My mom absolutely refused to buy sugary cereal, funnily enough, but waffles and pancakes doused in syrup were considered acceptable. I don’t know why.
During the school week, the kids would have either cold cereal (Alpha-Bits and Frosted Flakes were popular, but nothing more exotic than that), toast with peanut butter and jam, or Quaker instant oatmeal. On the weekends, sometimes we’d have something more time-consuming like bacon and eggs, omelets, waffles or pancakes (if dad was making breakfast, bacon was de rigueur).
Likewise, I’m not sure why Alpha-Bits and Frosted Flakes didn’t qualify as “sugary cereal” in my house.
Both my parents worked, and everyone got their own breakfast independently. Dad liked cheese on toast, and mum favoured yoghurt sprinkled with muesli. I followed my dad’s example. To this day, cold breakfasts depress me.
Cereal was weird stuff other people had at their houses - it’s possible that a couple of boxes were bought at some point in my childhood to make birthday party treats, but that’s about it.
When I stayed at my gran’s, which I did once a week, she would make a soft boiled egg in an egg cup with “toast soldiers”. I loved that. I don’t think cereal ever darkened her door either.

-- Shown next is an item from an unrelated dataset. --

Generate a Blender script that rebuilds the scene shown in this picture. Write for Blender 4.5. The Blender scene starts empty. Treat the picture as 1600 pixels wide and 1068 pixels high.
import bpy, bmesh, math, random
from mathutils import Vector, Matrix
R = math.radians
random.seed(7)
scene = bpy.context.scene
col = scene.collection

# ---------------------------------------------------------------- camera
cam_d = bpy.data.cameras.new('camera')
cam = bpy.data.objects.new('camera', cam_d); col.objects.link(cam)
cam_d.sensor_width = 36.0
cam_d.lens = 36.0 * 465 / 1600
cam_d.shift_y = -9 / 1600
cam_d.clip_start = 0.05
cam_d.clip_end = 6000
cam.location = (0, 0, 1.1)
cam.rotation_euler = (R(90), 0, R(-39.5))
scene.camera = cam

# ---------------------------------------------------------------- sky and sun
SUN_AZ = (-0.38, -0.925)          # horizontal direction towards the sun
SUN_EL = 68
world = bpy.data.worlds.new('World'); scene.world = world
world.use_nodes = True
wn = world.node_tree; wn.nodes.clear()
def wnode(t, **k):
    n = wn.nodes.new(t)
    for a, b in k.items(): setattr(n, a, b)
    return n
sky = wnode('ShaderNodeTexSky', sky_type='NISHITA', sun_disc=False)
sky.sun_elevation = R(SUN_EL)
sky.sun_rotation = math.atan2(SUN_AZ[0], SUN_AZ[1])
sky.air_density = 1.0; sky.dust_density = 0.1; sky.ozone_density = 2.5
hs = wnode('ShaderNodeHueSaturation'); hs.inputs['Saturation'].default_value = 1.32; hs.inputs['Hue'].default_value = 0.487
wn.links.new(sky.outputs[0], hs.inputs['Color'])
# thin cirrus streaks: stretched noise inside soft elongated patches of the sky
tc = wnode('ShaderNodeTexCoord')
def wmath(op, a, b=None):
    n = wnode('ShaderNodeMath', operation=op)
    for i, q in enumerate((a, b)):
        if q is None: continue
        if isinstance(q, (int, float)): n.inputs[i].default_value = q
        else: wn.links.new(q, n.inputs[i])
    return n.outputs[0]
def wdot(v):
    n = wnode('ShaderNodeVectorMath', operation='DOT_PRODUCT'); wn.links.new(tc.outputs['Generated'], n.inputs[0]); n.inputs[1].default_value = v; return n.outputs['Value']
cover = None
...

Mom cooked breakfast of various types generally to my taste. I went through different food preferences over the years and had everything from sunny side eggs and bacon, soft boiled eggs, to omelets, to ham cream cheese on an english muffin, to pizza (frozen type, including french bread type yum) to TV dinners. Gradually I started to question the need of dedicated breakfast foods, and branched out to more dinner type foods as that was more to my liking.
Cereal was sort of a mystery to me, not that I have not tasted it but why would someone eat that stuff. In camp they served cereal, I tried it but felt ill, so then I started skipping breakfast and that worked for me, and back then as long as the kid had all their parts when they returned us as they had when they got us that was considered a job well done, so no harm no foul.
Recollection is a bit foggy (1950s), but IIRC my SAHM usually served scrambled eggs and toast, maybe with a slice or two of bacon*. Sometimes French toast. Pancakes were the domain of my father, so we only saw them on weekends.
Except for Fridays and Lent, when softboiled eggs
were the order of the day. (I once got a partly-developed egg on Friday; I don’t recall whether my mother was more upset about the egg itself or the fact that I’d inadvertently eaten meat.)
* We ate a lot of bacon for breakfast, which I later attributed to a wartime habit of saving bacon grease for munitions).
My mother was a SAHM up until about 1974 (when I was 11) or so, but weekday breakfasts before and after she got a job were the same - toast or cereal with the occasional Carnation instant breakfast or pop-tarts.
I have memories of Cheerios and Carnation Instant Breakfast. Weekends we might have eggs, bacon, and toast types things.
But starting around age 8 I gained the habit of eating a cheese sandwich (NOT a grilled cheese, just a sandwich made of cheese) and a cup of tea for breakfast.
50 years later I still nearly always have a cheese sandwich and cup of tea for breakfast.
When I was a kid mom fixed it for me. Now I fix it. Hey, works for me.